I believe that I am running out of time. I have a few more questions that I would prefer to answer, but I fear that I will have to call a halt. I will certainly write to all noble Lords who have raised questions and review in Hansard what I and others have said.
My Lords, I am grateful for a little extra time. It has been a splendid debate and I am grateful to all noble Lords on all sides of the House for their contributions. I congratulate the noble Baroness, Lady Vere, on her maiden speech. She managed to be non-controversial on a controversial subject—we look forward to more of that. We are all in stages of recovery in many ways, but we will go on trying to do our best.
It has been a challenging debate for the Minister and I completely understand why. I began by making a plea for greater clarity in this policy and in educational policy as a whole. I say with the greatest respect to him that we have not had it. What we have done in the House today is to do a service to the Government, because we have provided a wealth of evidence about the impact of grammar schools not only on the children who attend them but on the whole ecology of education and the life chances of children who do not go. The evidence—I think, counterfactual evidence—that he cited in relation to London was hollow in the extreme. I will read his speech with care, but I hope that he will read this debate with care and draw it to the attention of the Minister for Education in this House.

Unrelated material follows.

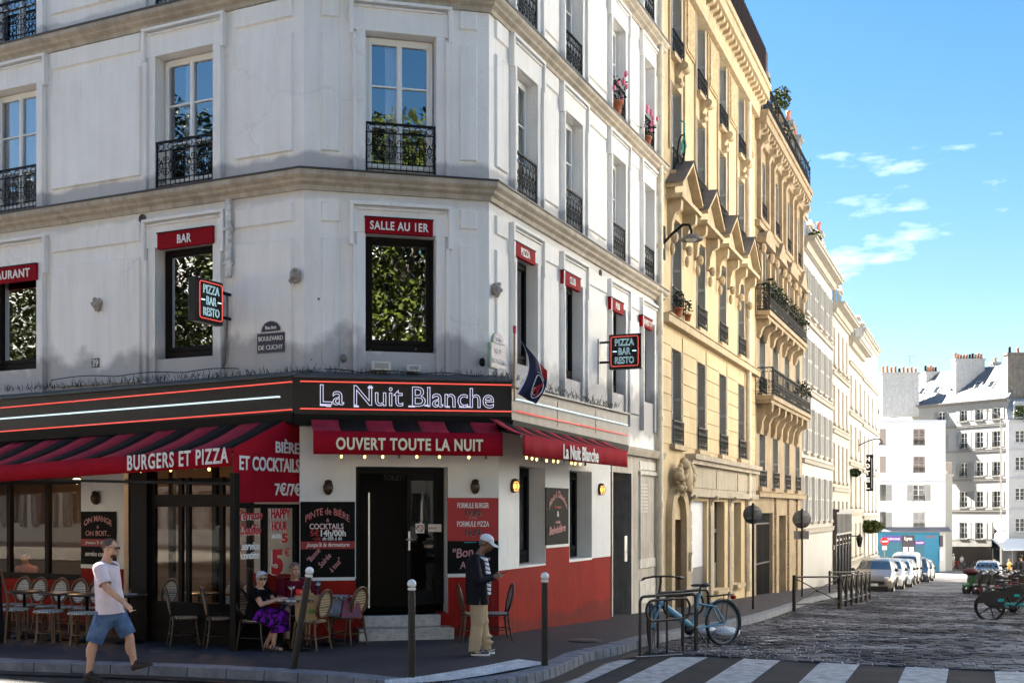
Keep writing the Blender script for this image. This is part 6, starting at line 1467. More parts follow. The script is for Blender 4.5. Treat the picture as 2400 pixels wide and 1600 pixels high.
# ================================================================ terrace furniture
WEAVE = pattern_mat('woven_cream', (.66, .62, .54), (.05, .04, .035), 46, rot=.78)
WEAVEY = pattern_mat('woven_straw', (.58, .46, .28), (.05, .03, .02), 40, rot=.78)
RATD = mat('dark_rattan', (.045, .020, .011), .4, var=.4, scale=14); RATL = mat('light_rattan', (.13, .065, .028), .4, var=.4, scale=14)
def chair_proto(frame, weave, name='bistro_chair'):
    e = empty(name, (0, 0, 0)); q = MB()
    out_ = [(.21*math.copysign(abs(c)**.7, c), -.01+.20*math.copysign(abs(d)**.7, d)) for c, d in trig(24)]
    v = [(x, y, .44) for x, y in out_]+[(x*.97, y*.97, .462) for x, y in out_]; n = 24
    q.add(v, [tuple(range(n-1, -1, -1)), tuple(range(n, 2*n))]+[(i, (i+1) % n, n+(i+1) % n, n+i) for i in range(n)]); q.build('seat', weave, e)
    MB().tube([(x, y, .435) for x, y in out_], .016, 6, closed=True).build('seat_rim', frame, e)
    rec = lambda z: .17+(z-.45)*.22
    pts = []
    for k in range(23):
        a = math.radians(-62+304*k/22-0); x = .205*math.cos(a); z = .70+.235*math.sin(a); pts.append((x, rec(z), z))
    MB().tube([(.19, .17, .44)]+pts+[(-.19, .17, .44)], .019, 7).build('back_frame', frame, e)
    q = MB(); v = [(.155*c, rec(.70+.19*d)-.004, .70+.19*d) for c, d in trig(24)]; v2 = [(x, y+.012, z) for x, y, z in v]
    q.add(v+v2, [tuple(range(24)), tuple(range(47, 23, -1))]+[(i, (i+1) % 24, 24+(i+1) % 24, 24+i) for i in range(24)]); q.build('backrest', weave, e)
    MB().tube([(x, y+.006, z) for x, y, z in v], .012, 6, closed=True).build('backrest_rim', frame, e)
    for sx in (-1, 1):
        for sy in (-1, 1):
            q = MB(); q.tube([(sx*.185, .17*sy, .44), (sx*.20, .19*sy, .22), (sx*.215, .225*sy, 0)], [.016, .015, .013], 7); q.lathe([(.014, 0), (.017, .012), (.015, .03)], (sx*.215, .225*sy, 0), 7); q.build('leg', frame, e)
    q = MB(); q.tube([(sx*.2, sy*.195, .19) for sx, sy in ((-1, -1), (1, -1), (1, 1), (-1, 1))], .009, 6, closed=True)
    q.build('stretcher', frame, e)
    q = MB()
    for sx in (-1, 1):
        for sy in (-1, 1): q.tube([(sx*.198, sy*.19, .25), (sx*.15, sy*.15, .36), (sx*.06, sy*.17, .425)], .008, 5)
    q.build('braces', frame, e)
    return e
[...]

It is imperative that we get the right evidence in the right place at the right time to tackle inequalities in education. That is what this debate has been about. We have heard moving stories about the personal impacts and evidence from my noble friend Lord Giddens about the true nature of meritocracy and how it can be galvanised in a highly complex and highly competitive society. From the problems of failed expectations to which my noble friend Lord Puttnam drew attention to the many issues raised, not least by my noble friend Lord Knight, about the future, and the noble Lord, Lord Blunkett, about “standards not structures”, it is clear that there is a wealth of hard information here. I really hope that it will be taken advantage of.